Diversity in media

Irene Caselli

Canada is a multicultural country, and its media should reflect its diversity, according to communications scholars and media workers at the first Annual Lecture on Diversity in Canadian Media last week.

The Montreal-based Center for Research-Action on Race Relations organized the lecture in partnership with Concordia’s Communications Studies Department and the Concordia-UQAM Chair in Ethnic Studies.

Jean LaRose, CEO of the Aboriginal Peoples’ Television Network, was one of the guest speakers.

He said that APTN was born to create a space for aboriginal people, who usually play a marginal role in Canadian media.
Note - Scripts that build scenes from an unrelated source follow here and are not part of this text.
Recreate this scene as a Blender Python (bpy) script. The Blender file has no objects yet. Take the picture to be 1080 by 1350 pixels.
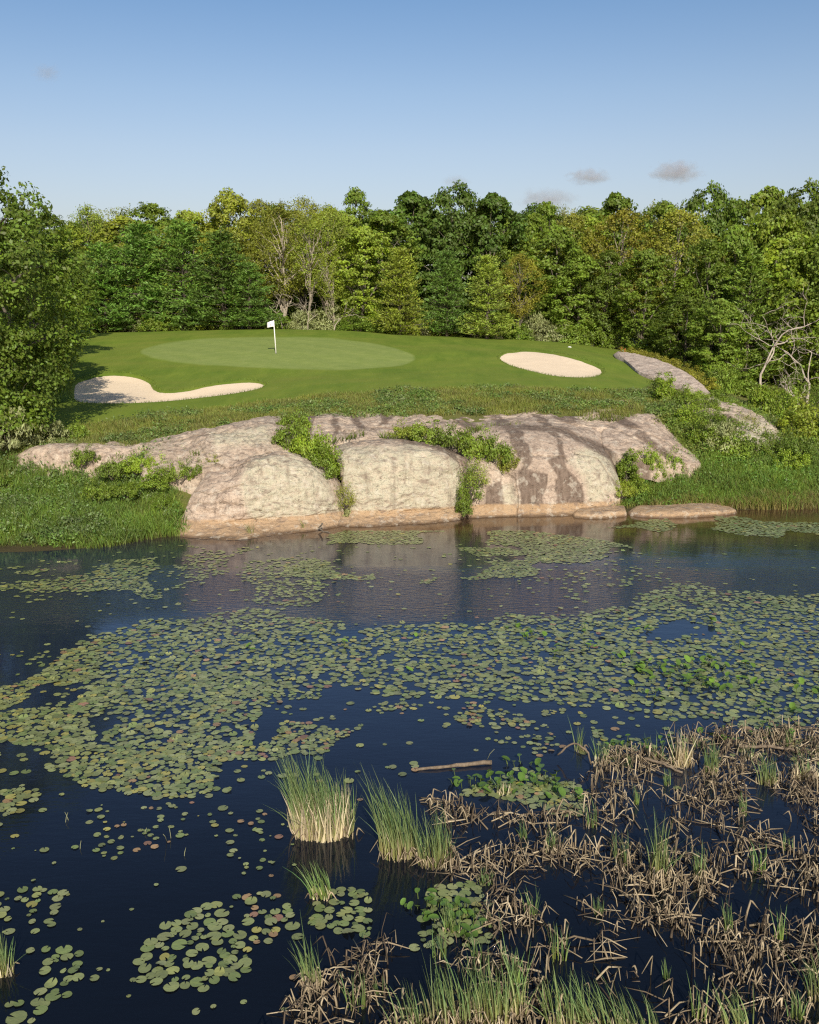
import bpy, math, random
import numpy as np
random.seed(7)
RNG = np.random.default_rng(11)
scene = bpy.context.scene
COL = scene.collection

# ------------------------------------------------------------------ camera model (used to survey the photograph)
F, CX, CY, CAMH, TILT = 1297.0, 540.0, 675.0, 8.0, math.radians(11.5)
ST, CT = math.sin(TILT), math.cos(TILT)

def ray(px, py):
    a = (np.asarray(px, float) - CX) / F
    b = (CY - np.asarray(py, float)) / F
    return a, CT + b * ST, -ST + b * CT

def at_depth(px, py, Y):
    dx, dy, dz = ray(px, py)
    t = np.asarray(Y, float) / dy
    return np.stack(np.broadcast_arrays(dx * t, np.asarray(Y, float) + 0 * dx, CAMH + dz * t), -1)

def on_water(px, py):
    dx, dy, dz = ray(px, py)
    t = -CAMH / dz
    return np.stack([dx * t, dy * t, 0 * t], -1)

def project(p):
    p = np.asarray(p, float)
    x, y, z = p[..., 0], p[..., 1], p[..., 2] - CAMH
    dep = y * CT - z * ST
    up = y * ST + z * CT
    return CX + F * x / dep, CY - F * up / dep

# ------------------------------------------------------------------ numeric helpers
def _hash(ix, iy, iz, seed):
    h = (ix * 374761393 + iy * 668265263 + iz * 1442695041 + seed * 144665773) & 0xFFFFFFFF
    h = ((h ^ (h >> 13)) * 1274126177) & 0xFFFFFFFF
    h = ((h ^ (h >> 16)) * 2246822519) & 0xFFFFFFFF
    return ((h ^ (h >> 15)) & 0xFFFFFF) / float(0xFFFFFF)

def vnoise(p, seed=0):
    p = np.asarray(p, float)
    i = np.floor(p).astype(np.int64)
    f = p - i
    u = f * f * (3 - 2 * f)
    r = 0
    for dx in (0, 1):
        wx = u[..., 0] if dx else 1 - u[..., 0]
        for dy in (0, 1):
            wy = u[..., 1] if dy else 1 - u[..., 1]
            for dz in (0, 1):
                wz = u[..., 2] if dz else 1 - u[..., 2]
                r = r + wx * wy * wz * _hash(i[..., 0] + dx, i[..., 1] + dy, i[..., 2] + dz, seed)
    return r * 2 - 1

def fbm(p, octaves=4, seed=0, gain=0.5):
    p = np.asarray(p, float)
    s, a, t = 0, 1.0, 0
    for o in range(octaves):
        s = s + a * vnoise(p * 2 ** o + o * 17.3, seed + o)
        t += a
        a *= gain
    return s / t

def pchip(x, y, xq):
    x = np.asarray(x, float); y = np.asarray(y, float); xq = np.asarray(xq, float)
    h = np.diff(x); d = np.diff(y) / h
    m = np.zeros_like(y)
    for k in range(1, len(x) - 1):
        if d[k - 1] * d[k] > 0:
            w1, w2 = 2 * h[k] + h[k - 1], h[k] + 2 * h[k - 1]
            m[k] = (w1 + w2) / (w1 / d[k - 1] + w2 / d[k])
    m[0], m[-1] = d[0], d[-1]
    k = np.clip(np.searchsorted(x, xq) - 1, 0, len(x) - 2)
    t = np.clip((xq - x[k]) / h[k], 0, 1)
    return ((2*t**3 - 3*t**2 + 1) * y[k] + (t**3 - 2*t**2 + t) * h[k] * m[k]
            + (-2*t**3 + 3*t**2) * y[k+1] + (t**3 - t**2) * h[k] * m[k+1])

def catmull(Y, q):
    """Y (n,...) control values at 0..n-1, q in [0,n-1]"""
    n = len(Y)
    k = np.clip(np.floor(q).astype(int), 0, n - 2)
    t = (q - k).reshape((-1,) + (1,) * (Y.ndim - 1))
    p0 = np.where((k > 0).reshape(t.shape), Y[np.maximum(k - 1, 0)], 2 * Y[k] - Y[k + 1])
    p3 = np.where((k < n - 2).reshape(t.shape), Y[np.minimum(k + 2, n - 1)], 2 * Y[k + 1] - Y[k])
    p1, p2 = Y[k], Y[k + 1]
    return 0.5 * (2*p1 + (p2 - p0)*t + (2*p0 - 5*p1 + 4*p2 - p3)*t*t + (3*p1 - p0 - 3*p2 + p3)*t**3)

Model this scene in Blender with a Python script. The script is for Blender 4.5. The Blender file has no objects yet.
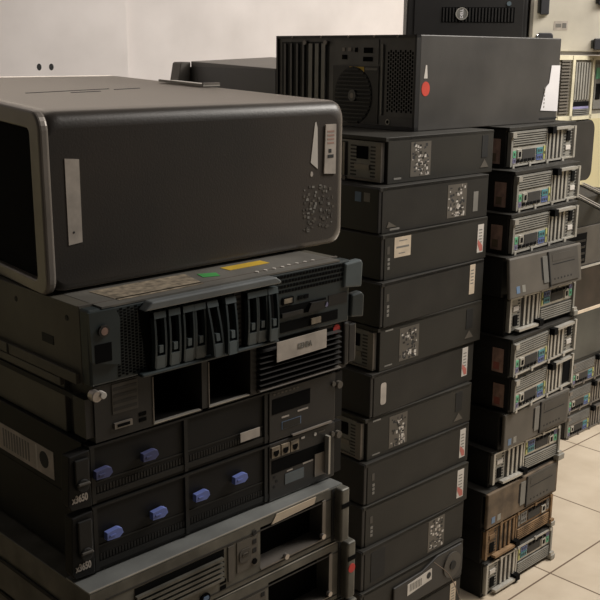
import bpy, bmesh, math, random
from mathutils import Matrix, Vector
random.seed(7)
C = bpy.context.scene.collection
SC = bpy.context.scene
PI = math.pi

# ------------------------------------------------------------------ camera, world, lights, exposure
cam_d = bpy.data.cameras.new('camera')
cam = bpy.data.objects.new('camera', cam_d)
C.objects.link(cam)
rx = Vector((0.7222699, -0.69156799, 0.00773999))
ry = Vector((0.16550576, 0.18369775, 0.96894942))
rz = Vector((-0.67151622, -0.69856199, 0.24713784))
cam.matrix_world = Matrix(((rx.x, ry.x, rz.x, 0), (rx.y, ry.y, rz.y, 0), (rx.z, ry.z, rz.z, 1.31), (0, 0, 0, 1)))
cam_d.sensor_width = 36
cam_d.sensor_fit = 'HORIZONTAL'
cam_d.lens = 36 * 969.7 / 600
cam_d.clip_start = 0.05
SC.camera = cam

world = bpy.data.worlds.new('world')
SC.world = world
world.use_nodes = True
bg = world.node_tree.nodes['Background']
bg.inputs[0].default_value = (1.0, 0.93, 0.86, 1)
bg.inputs[1].default_value = 0.03


def area(name, loc, target, size, power, col):
    d = bpy.data.lights.new(name, 'AREA')
    d.shape = 'RECTANGLE'
    d.size, d.size_y = size
    d.energy = power
    d.color = col
    o = bpy.data.objects.new(name, d)
    C.objects.link(o)
    o.location = loc
    o.rotation_euler = (Vector(target) - Vector(loc)).to_track_quat('-Z', 'Y').to_euler()
    return o


area('ceiling_light', (3.6, 0.3, 2.65), (3.3, 1.6, 0.0), (1.6, 0.8), 92, (1.0, 0.95, 0.88))
area('room_light', (2.3, 0.5, 2.68), (2.3, 2.4, 0.6), (1.6, 0.6), 22, (1.0, 0.93, 0.86))
SC.view_settings.view_transform = 'Standard'
SC.view_settings.look = 'None'
SC.view_settings.gamma = 1
SC.view_settings.use_curve_mapping = False
SC.view_settings.exposure = 0.0

# ------------------------------------------------------------------ materials
MATS = {}


def mat(name, col, rough=0.6, metal=0.0, noise=0.12, scale=14.0, bump=0.0, col2=None, spec=None, sheen=0.0):
    if name in MATS:
        return MATS[name]
    m = bpy.data.materials.new(name)
    m.use_nodes = True
    nt = m.node_tree
    b = nt.nodes['Principled BSDF']
    b.inputs['Roughness'].default_value = rough
    b.inputs['Metallic'].default_value = metal
    if sheen:  # sheen put in to brighten tops seen at grazing angles
        b.inputs['Sheen Weight'].default_value = sheen
        b.inputs['Sheen Roughness'].default_value = 0.35
        b.inputs['Sheen Tint'].default_value = (1.0, 0.9, 0.8, 1)
    if spec is not None:
        b.inputs['Specular IOR Level'].default_value = spec
    tc = nt.nodes.new('ShaderNodeTexCoord')
    n = nt.nodes.new('ShaderNodeTexNoise')
    n.inputs['Scale'].default_value = scale
    n.inputs['Detail'].default_value = 5
    nt.links.new(tc.outputs['Object'], n.inputs['Vector'])
    r = nt.nodes.new('ShaderNodeValToRGB')
    c2 = col2 or tuple(min(1, c * (1 + noise * 2)) for c in col)
    c1 = tuple(c * (1 - noise) for c in col)
    r.color_ramp.elements[0].position = 0.35
    r.color_ramp.elements[1].position = 0.7
    r.color_ramp.elements[0].color = (*c1, 1)
    r.color_ramp.elements[1].color = (*c2, 1)
    nt.links.new(n.outputs['Fac'], r.inputs['Fac'])
    nt.links.new(r.outputs['Color'], b.inputs['Base Color'])
    if bump:
        bp = nt.nodes.new('ShaderNodeBump')
        bp.inputs['Strength'].default_value = bump
        bp.inputs['Distance'].default_value = 0.001
        n2 = nt.nodes.new('ShaderNodeTexNoise')
        n2.inputs['Scale'].default_value = 350
        nt.links.new(tc.outputs['Object'], n2.inputs['Vector'])
        nt.links.new(n2.outputs['Fac'], bp.inputs['Height'])
        nt.links.new(bp.outputs['Normal'], b.inputs['Normal'])
    MATS[name] = m
    return m


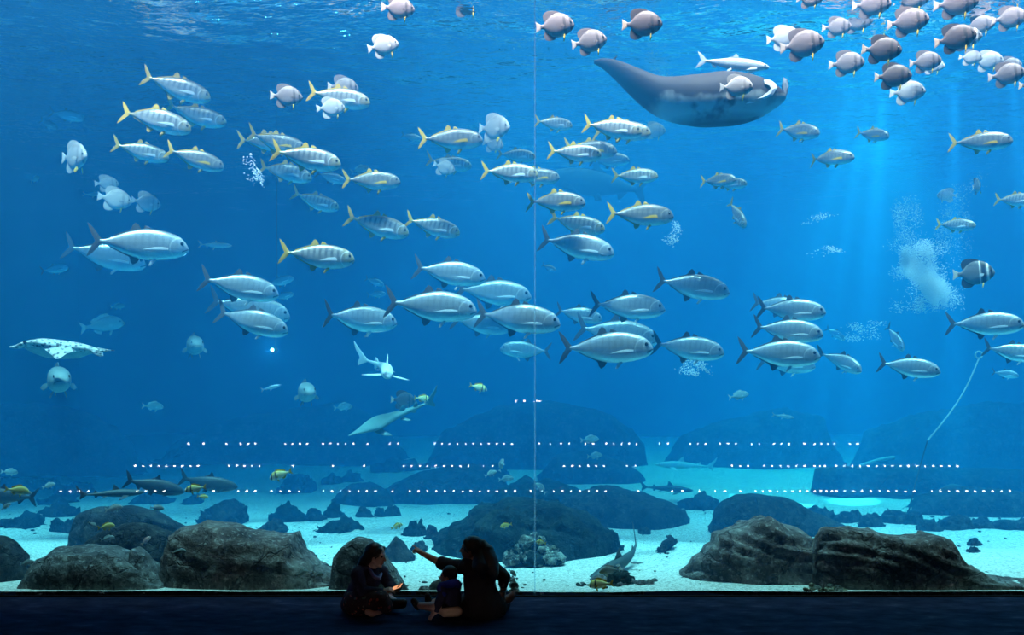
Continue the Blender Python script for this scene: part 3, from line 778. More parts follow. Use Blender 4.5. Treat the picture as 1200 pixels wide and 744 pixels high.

“How often do you see aboriginal people on the screen?” he asked. “The vision we have at APTN is to get Canadians to understand our reality.”

APTN, the first national aboriginal television network in the world, was launched in 1999. Most of its material originates in Canada, with 60 per cent of the programs broadcast in English, 15 per cent in French and 25 per cent in a variety of aboriginal languages.

LaRose, an Abenaki citizen from the First Nation of Odanak in Quebec, said the TV network aims to create more program-ming for youth that can be used for educational purposes in schools.

The lecture was preceded by a reception to celebrate the APTN’s renewal of license for a second seven-year term .

Tom Perlmutter, Director General of the English Program of the National Film Board, was the keynote speaker at the event.

He said the role of the NFB is to produce and distribute culturally diverse audiovisual work with a unique Canadian perspective.

To illustrate, he showed excerpts from recent NFB documentaries. Trudeau’s Other Children (2005) by filmmaker Rohan Fernando examines the life and work of three Canadian musicians, Vineet Vyas, Mei Han and Asif Illyas.

“Diversity is central to the meaning of Canada,” Perlmutter said, “and media are central to the formulation of that meaning.”

Dean of Arts and Science David Graham and Communications Studies Associate Professor Lorna Roth, author of a recent book on First Peoples TV, represented the university at the lecture.